**REQUIREMENT**
Separate out the lines that hold "scene".

**MATERIAL**
--- START ---

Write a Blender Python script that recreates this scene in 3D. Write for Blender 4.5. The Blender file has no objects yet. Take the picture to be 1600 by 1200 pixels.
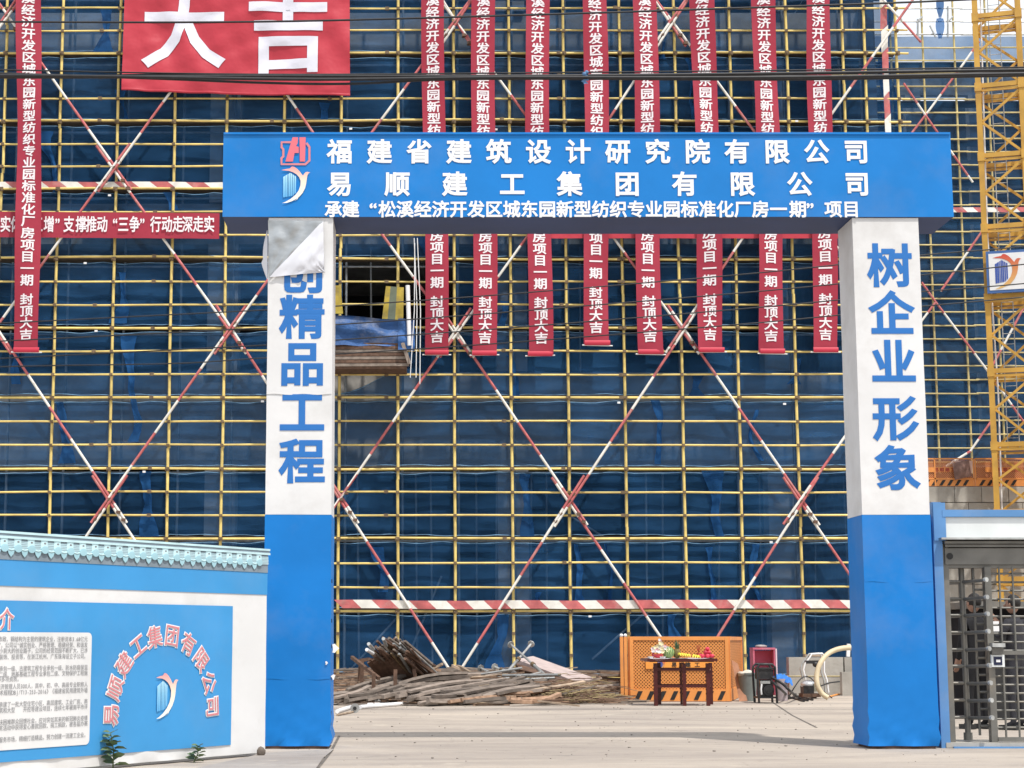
import bpy, math, random
from mathutils import Vector, Matrix, noise
R = math.radians
rnd = random.Random(7)
sc = bpy.context.scene
COL = sc.collection
# ------------------------------------------------------------------ camera
FPX, TH, EYE, CX = 2835.0, R(8.05), 1.15, 650.0
cd = bpy.data.cameras.new('camera'); cam = bpy.data.objects.new('camera', cd); COL.objects.link(cam)
cam.location = (0, 0, EYE); cam.rotation_euler = (R(90) + TH, 0, 0)
cd.sensor_width = 36; cd.lens = 36 * FPX / 1600; cd.shift_x = 150 / 1600
cd.clip_start = .1; cd.clip_end = 3000
sc.camera = cam
# ------------------------------------------------------------------ light
SUN_EL, SUN_AZ = R(63), R(36)          # azimuth: from the camera's back (-Y) towards +X
sdir = Vector((math.cos(SUN_EL) * math.sin(SUN_AZ), -math.cos(SUN_EL) * math.cos(SUN_AZ), math.sin(SUN_EL)))
w = bpy.data.worlds.new('World'); sc.world = w; w.use_nodes = True
nt = w.node_tree; bg = nt.nodes['Background']
sky = nt.nodes.new('ShaderNodeTexSky'); sky.sky_type = 'NISHITA'; sky.sun_disc = False
sky.sun_elevation = SUN_EL; sky.sun_rotation = math.atan2(sdir.x, sdir.y); sky.air_density = 1.0; sky.dust_density = 2.5; sky.ozone_density = 1.0
# thin bright cloud over the blue: an even milky sky with soft patches
tc = nt.nodes.new('ShaderNodeTexCoord'); nz = nt.nodes.new('ShaderNodeTexNoise'); nz.inputs['Scale'].default_value = 2.6; nz.inputs['Detail'].default_value = 6
cr = nt.nodes.new('ShaderNodeValToRGB'); cr.color_ramp.elements[0].position = .34; cr.color_ramp.elements[1].position = .62
mx = nt.nodes.new('ShaderNodeMix'); mx.data_type = 'RGBA'
nt.links.new(tc.outputs['Generated'], nz.inputs['Vector']); nt.links.new(nz.outputs['Fac'], cr.inputs['Fac'])
ml = nt.nodes.new('ShaderNodeMath'); ml.operation = 'MULTIPLY_ADD'; ml.inputs[1].default_value = .5; ml.inputs[2].default_value = .45
nt.links.new(cr.outputs['Color'], ml.inputs[0]); nt.links.new(ml.outputs[0], mx.inputs['Factor'])
nt.links.new(sky.outputs['Color'], mx.inputs['A']); mx.inputs['B'].default_value = (8.0, 8.3, 8.7, 1)
nt.links.new(mx.outputs['Result'], bg.inputs['Color']); bg.inputs['Strength'].default_value = .13
sd = bpy.data.lights.new('sun', 'SUN'); sd.energy = 3.3; sd.angle = R(1.2); sd.color = (1, .955, .89)
so = bpy.data.objects.new('sun', sd); COL.objects.link(so)
so.rotation_euler = sdir.to_track_quat('Z', 'Y').to_euler(); so.location = (20, -20, 40)
sc.view_settings.view_transform = 'Standard'; sc.view_settings.look = 'None'
sc.view_settings.gamma = 1; sc.view_settings.exposure = 0.24; sc.view_settings.use_curve_mapping = False

# ------------------------------------------------------------------ geometry of the place
ST, CT = math.sin(TH), math.cos(TH)
def ray(px, py):
    u = (px - CX) / FPX; v = (600 - py) / FPX
    return Vector((u, CT - v * ST, ST + v * CT))
def P(px, py, D):
    d = ray(px, py); t = D / d.y
    return Vector((d.x * t, D, EYE + d.z * t))
def G(px, py, z=0.):
    d = ray(px, py); t = (z - EYE) / d.z
    return Vector((d.x * t, d.y * t, z))
def zy(py, D): return P(650, py, D).z

# ------------------------------------------------------------------ materials
MATS = {}
def mat(name, col, rough=.75, var=.15, scale=3., bump=0., bscale=30., metal=0., dirt=0., dcol=(.12, .1, .08), stretch=(1, 1, 1), rand=0., spec=.4, detail=6):
    if name in MATS: return MATS[name]
    m = bpy.data.materials.new(name); m.use_nodes = True; n = m.node_tree; b = n.nodes['Principled BSDF']
    b.inputs['Roughness'].default_value = rough; b.inputs['Metallic'].default_value = metal
    b.inputs['Specular IOR Level'].default_value = spec
    t = n.nodes.new('ShaderNodeTexCoord'); mp = n.nodes.new('ShaderNodeMapping'); mp.inputs['Scale'].default_value = stretch
    n.links.new(t.outputs['Object'], mp.inputs['Vector'])
    nz = n.nodes.new('ShaderNodeTexNoise'); nz.inputs['Scale'].default_value = scale; nz.inputs['Detail'].default_value = detail
    n.links.new(mp.outputs['Vector'], nz.inputs['Vector'])
    mr = n.nodes.new('ShaderNodeMapRange'); mr.inputs[1].default_value = .3; mr.inputs[2].default_value = .7
    mr.inputs[3].default_value = 1 - var; mr.inputs[4].default_value = 1 + var
    n.links.new(nz.outputs['Fac'], mr.inputs[0])
    hs = n.nodes.new('ShaderNodeHueSaturation'); hs.inputs['Color'].default_value = (*col, 1)
    last = mr.outputs[0]
    if rand:
        oi = n.nodes.new('ShaderNodeObjectInfo'); r2 = n.nodes.new('ShaderNodeMapRange')
        r2.inputs[3].default_value = 1 - rand; r2.inputs[4].default_value = 1 + rand
        n.links.new(oi.outputs['Random'], r2.inputs[0]); mu = n.nodes.new('ShaderNodeMath'); mu.operation = 'MULTIPLY'
        n.links.new(last, mu.inputs[0]); n.links.new(r2.outputs[0], mu.inputs[1]); last = mu.outputs[0]
    n.links.new(last, hs.inputs['Value']); out = hs.outputs['Color']
    if dirt:
        n2 = n.nodes.new('ShaderNodeTexNoise'); n2.inputs['Scale'].default_value = scale * .7; n2.inputs['Detail'].default_value = 9; n2.inputs['Roughness'].default_value = .65
        mp2 = n.nodes.new('ShaderNodeMapping'); mp2.inputs['Location'].default_value = (7, 3, 5); mp2.inputs['Scale'].default_value = stretch
        n.links.new(t.outputs['Object'], mp2.inputs['Vector']); n.links.new(mp2.outputs['Vector'], n2.inputs['Vector'])
        r3 = n.nodes.new('ShaderNodeMapRange'); r3.inputs[1].default_value = .5; r3.inputs[2].default_value = .75; r3.inputs[4].default_value = dirt
        n.links.new(n2.outputs['Fac'], r3.inputs[0])
        mix = n.nodes.new('ShaderNodeMix'); mix.data_type = 'RGBA'; mix.inputs['B'].default_value = (*dcol, 1)
        n.links.new(r3.outputs[0], mix.inputs['Factor']); n.links.new(out, mix.inputs['A']); out = mix.outputs['Result']
    n.links.new(out, b.inputs['Base Color'])
    if bump:
        n3 = n.nodes.new('ShaderNodeTexNoise'); n3.inputs['Scale'].default_value = bscale; n3.inputs['Detail'].default_value = 5
        n.links.new(mp.outputs['Vector'], n3.inputs['Vector'])
        bp = n.nodes.new('ShaderNodeBump'); bp.inputs['Strength'].default_value = min(1, bump); bp.inputs['Distance'].default_value = .01 * max(1, bump)
        n.links.new(n3.outputs['Fac'], bp.inputs['Height']); n.links.new(bp.outputs['Normal'], b.inputs['Normal'])
    MATS[name] = m
    return m

def cloth(name, col, rough=.6, fold=.02, fscale=1.2, var=.06, aniso=(1, 1, .35), trans=.0, spec=.35, dirt=.0, weave=0.):
    """printed sheet: soft creases as relief, the same on ground colour and lettering because both use world-like coords"""
    if name in MATS: return MATS[name]
    m = mat(name, col, rough, var, 1.3, spec=spec, dirt=dirt, dcol=(.35, .33, .3)); n = m.node_tree; b = n.nodes['Principled BSDF']
    g = n.nodes.new('ShaderNodeNewGeometry'); mp = n.nodes.new('ShaderNodeMapping'); mp.inputs['Scale'].default_value = aniso
    mp.inputs['Rotation'].default_value = (0, .5, 0)
    n.links.new(g.outputs['Position'], mp.inputs['Vector'])
    nz = n.nodes.new('ShaderNodeTexNoise'); nz.noise_type = 'RIDGED_MULTIFRACTAL'; nz.inputs['Scale'].default_value = fscale; nz.inputs['Detail'].default_value = 3
    nz.inputs['Distortion'].default_value = .6
    n.links.new(mp.outputs['Vector'], nz.inputs['Vector'])
    n4 = n.nodes.new('ShaderNodeTexNoise'); n4.inputs['Scale'].default_value = fscale * .8; n4.inputs['Detail'].default_value = 4
    n.links.new(g.outputs['Position'], n4.inputs['Vector'])
    ad = n.nodes.new('ShaderNodeMath'); ad.operation = 'MULTIPLY_ADD'; ad.inputs[1].default_value = .25
    n.links.new(nz.outputs['Fac'], ad.inputs[0]); n.links.new(n4.outputs['Fac'], ad.inputs[2])
    bp = n.nodes.new('ShaderNodeBump'); bp.inputs['Strength'].default_value = 1; bp.inputs['Distance'].default_value = fold
    n.links.new(ad.outputs[0], bp.inputs['Height']); n.links.new(bp.outputs['Normal'], b.inputs['Normal'])
    return m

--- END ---

**ANSWER TO THIS PROBLEM**
Write a Blender Python script that recreates this scene in 3D. Write for Blender 4.5. The Blender file has no objects yet. Take the picture to be 1600 by 1200 pixels.
sc = bpy.context.scene